Frage: Wie bewerten Sie aktuell die Lage im Bundesstaat Plateau, der in den vergangenen Jahrzehnten mehrere schwere Krisen erlebt hat?

Kaigama: Sie ist ziemlich gut. Schon eine ganze Zeit hat es hier kein Chaos mehr gegeben. Auch der Konflikt zwischen Farmern und Viehhirten hat sich abgeschwächt. Das heißt aber nicht, dass alles funktioniert. Für Spannungen sind politische, soziale und wirtschaftliche Faktoren verantwortlich. Doch mitunter beschönigt man diese oder bekämpft sie mit falschen Mitteln. Da nicht die Ursachen bekämpft werden, treten die Probleme immer wieder auf.

Bild: ©KNA/Katrin Gänsler

Ignatius Kaigama ist Koadjutorerzbischof von Abuja, der Hauptstadt Nigerias.

Frage: In Nigeria hat die Idee der Ruga-Settlements, spezielle Siedlungen für Viehhirten, für viel Aufregung gesorgt. Vorerst hat die Regierung die Pläne nun gestoppt. Was halten Sie davon?

Kaigama: Es ist gut, dass die Regierung Pläne für die Viehhirten macht. Sie muss aber auch welche für die Bauern machen. Es ist ein Wettbewerb zwischen den beiden Gruppen. Die Bauern möchten ihr Getreide wachsen sehen, die Viehhalter sorgen sich um das Wohlbefinden ihrer Tiere. Das bringt Streitigkeiten. Würden die Ruga-Settlements eingeführt - mit guter Ausstattung -, wäre das eine einseitige Unterstützung der Hirten. Es ist ein ganzheitlicher Ansatz nötig. Beide Gruppen müssen gleichermaßen profitieren.

Frage: Sie haben bereits zahlreiche Probleme in Nigeria aufgezählt. Vor allem in sozialen Medien wird seit einigen Wochen eine Revolution gefordert. Was halten Sie davon?

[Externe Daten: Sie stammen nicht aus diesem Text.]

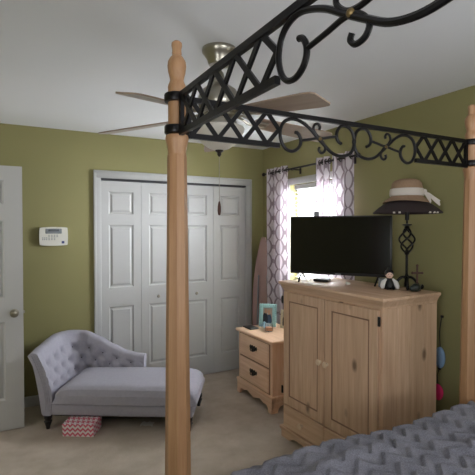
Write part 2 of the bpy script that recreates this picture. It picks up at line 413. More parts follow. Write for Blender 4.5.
root = tag(thing('window_blind', 'white slatted blind hanging in the bright window', 'blind'), 'white slatted blind hanging in the bright window', 'blind')
MB().box(XR+.02, XR+.065, WY0+.01, WY1-.045, WZ1-.05, WZ1-.003, .004, 1).build('headrail', 'white', root)
b = MB(); n = 23
for i in range(n):
    z = WZ1-.075-i*.0405
    mt = Matrix.Translation((XR+.042, 0, z)) @ Matrix.Rotation(R(2), 4, 'Y')
    b.box(-.019, .019, WY0+.012, WY1-.05, -.0012, .0012, mat=mt)
b.build('slats', 'slat', root)
b = MB()
for y in (WY0+.12, WY1-.16): MB().tube([(XR+.042, y, WZ0+.03), (XR+.042, y, WZ1-.05)], .0012, 5).build('ladder_cord', 'white', root)
MB().box(XR+.02, XR+.064, WY0+.012, WY1-.05, WZ0+.012, WZ0+.032, .004, 1).build('bottom_rail', 'white', root)
# unseen window behind the bed head, added to let fill light in
root = thing('added_window_2', 'unseen white framed window added above the bed head for light', 'window'); root['kind'] = 'structure'
b = MB()
for x0, x1, z0, z1 in ((FX0-.06, FX0+.03, FZ0-.06, FZ1+.06), (FX1-.03, FX1+.06, FZ0-.06, FZ1+.06), (FX0, FX1, FZ1-.03, FZ1+.06), (FX0, FX1, FZ0-.06, FZ0+.03), (1.27, 1.33, FZ0, FZ1)): b.box(x0, x1, YF-.06, YF+.014, z0, z1, .004, 1)
b.build('casing', 'white', root)
MB().box(FX0+.01, FX1-.01, YF-.032, YF-.028, FZ0+.01, FZ1-.01).build('pane', 'pane', root)

# window left of the camera, out of view, added for light from the left
root = thing('added_window_3', 'unseen white framed window added in the left wall for light', 'window'); root['kind'] = 'structure'
b = MB()
for y0, y1, z0, z1 in ((LY0-.06, LY0+.03, LZ0-.06, LZ1+.06), (LY1-.03, LY1+.06, LZ0-.06, LZ1+.06), (LY0, LY1, LZ1-.03, LZ1+.06), (LY0, LY1, LZ0-.06, LZ0+.03), (LY0, LY1, 1.53, 1.57)): b.box(XL-.06, XL+.014, y0, y1, z0, z1, .004, 1)
b.build('casing', 'white', root)
MB().box(XL-.032, XL-.028, LY0+.01, LY1-.01, LZ0+.01, LZ1-.01).build('pane', 'pane', root)

root = thing('added_window_4', 'unseen white framed window added in the right wall for light', 'window'); root['kind'] = 'structure'  # second right-hand window, never in view, added to bring in side light
b = MB()
for y0, y1, z0, z1 in ((RY0-.06, RY0+.03, RZ0-.06, RZ1+.06), (RY1-.03, RY1+.06, RZ0-.06, RZ1+.06), (RY0, RY1, RZ1-.03, RZ1+.06), (RY0, RY1, RZ0-.06, RZ0+.03), (RY0, RY1, 1.5, 1.54)): b.box(XR-.014, XR+.06, y0, y1, z0, z1, .004, 1)
b.build('casing', 'white', root)
MB().box(XR+.028, XR+.032, RY0+.01, RY1-.01, RZ0+.01, RZ1-.01).build('pane', 'pane', root)

# ------------------------------------------------------------------ canopy bed
BX0, BX1, BY1, BY0 = .518, 2.093, 1.39, -.77
bed = thing('canopy_bed', 'four poster canopy bed of natural pine posts and black scrolled iron rails', 'bed', ((BX0+BX1)/2, (BY0+BY1)/2, 0))
ox, oy = bed.location.x, bed.location.y
ZT, ZB = 1.989, 1.867          # centres of the upper and lower iron bars
def post():
    b = MB(); a = PI/8
    b.lathe([(.030, 0), (.040, .05), (.047, .12), (.0475, .4), (.0325, 1.79), (.031, 1.80)], seg=8, rot=a)
    return b
def post_top():
    b = MB()
    b.lathe([(.030, 1.798), (.030, 1.806), (.0315, 1.816), (.0345, 1.832), (.038, 1.847), (.039, 1.852), (.037, 1.862), (.030, 1.866), (.0295, 2.018), (.0305, 2.022), (.029, 2.03), (.0255, 2.038), (.0225, 2.046), (.024, 2.055), (.029, 2.074), (.0315, 2.093), (.0295, 2.109), (.022, 2.122), (.0155, 2.129), (.0165, 2.136), (.0155, 2.142), (.0155, 2.151), (.018, 2.161), (.017, 2.171), (.010, 2.177)], seg=28)
    return b
p0 = t0 = None
for i, (x, y) in enumerate(((BX0, BY1), (BX1, BY1), (BX0, BY0), (BX1, BY0))):
    if i == 0:
        p0 = post().build('bed_post', 'post', bed, 20); p0.location = (x-ox, y-oy, 0)
        t0 = post_top().build('finial', 'post', p0, 30)
        for z in (1.866, 1.972):
            b = MB(); b.lathe([(.031, z), (.0405, z+.002), (.0425, z+.006), (.0425, z+.024), (.0405, z+.028), (.031, z+.03)], seg=28); b.build('collar', 'iron', p0)
        kids = list(p0.children)
    else:
        p = p0.copy(); C.objects.link(p); p.parent = bed; p.location = (x-ox, y-oy, 0)
        for k in kids:
            c = k.copy(); C.objects.link(c); c.parent = p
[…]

Kaigama: Es hängt davon ab, welche Art von Revolution gemeint ist. Wenn man die aktuelle Regierung absetzen möchte, muss man die Frage stellen, wer folgen soll. Die Mentalität bleibt doch die gleiche. Deswegen müssen wir unseren Leuten richtiges Verhalten und ordentliches Benehmen beibringen. Davon sind wir weit entfernt. Korruption blüht beispielsweise, weil die Menschen falsche Prioritäten haben. Es gibt keinen Patriotismus, weil man sich nur um sich selbst kümmert oder die eigene Region oder Religion in den Mittelpunkt stellt. Es geht ihnen nicht um das große Ganze. Deshalb muss eine Revolution spirituell, moralisch, auch politisch sein. Ein System durch ein anderes zu ersetzen, reicht nicht aus.

Frage: Sie sind Anfang des Jahres zum Koadjutorerzbischof von Abuja ernannt worden. Freuen Sie sich auf die neue Aufgabe?

Kaigama: Wir sind wie Soldaten und gehen dorthin, wohin man uns schickt. Beworben habe ich mich nicht. Es gab aber die Notwendigkeit, da der Erzbischof von Abuja [Kardinal John Onaiyekan] in den Ruhestand gehen wird. Wenn das geschieht, werde ich offiziell als Erzbischof von Abuja eingeführt. Für mich ist das eine neue Dimension. Aber ich bin bereit, das zu tun, was ich tun kann.

Frage: Sie wurden vor mehr als 19 Jahren zum Erzbischof von Jos ernannt. Was werden Sie vermissen, wenn Sie künftig in Abuja leben und arbeiten?

Kaigama: Wenn ich bei einer Reise gesagt habe, dass ich nach Hause fahre, habe ich stets Jos gemeint und nicht Taraba, woher ich ursprünglich stamme. Jetzt gehen einige Menschen davon aus, dass ich von Abuja spreche. Aber ich meine Jos. Ich bin mit der Umgebung sehr vertraut. Ich finde mit geschlossenen Augen den Weg. Ich erkenne Menschen an ihren Stimmen. Das zeigt, wie integriert ich bin. Das wird mir sicherlich fehlen. Jetzt muss ich die Menschen in Abuja, die Situation vor Ort und die Stadt kennenlernen. Das ist ein Neustart, vor dem ich wie Abraham in der Bibel stehe.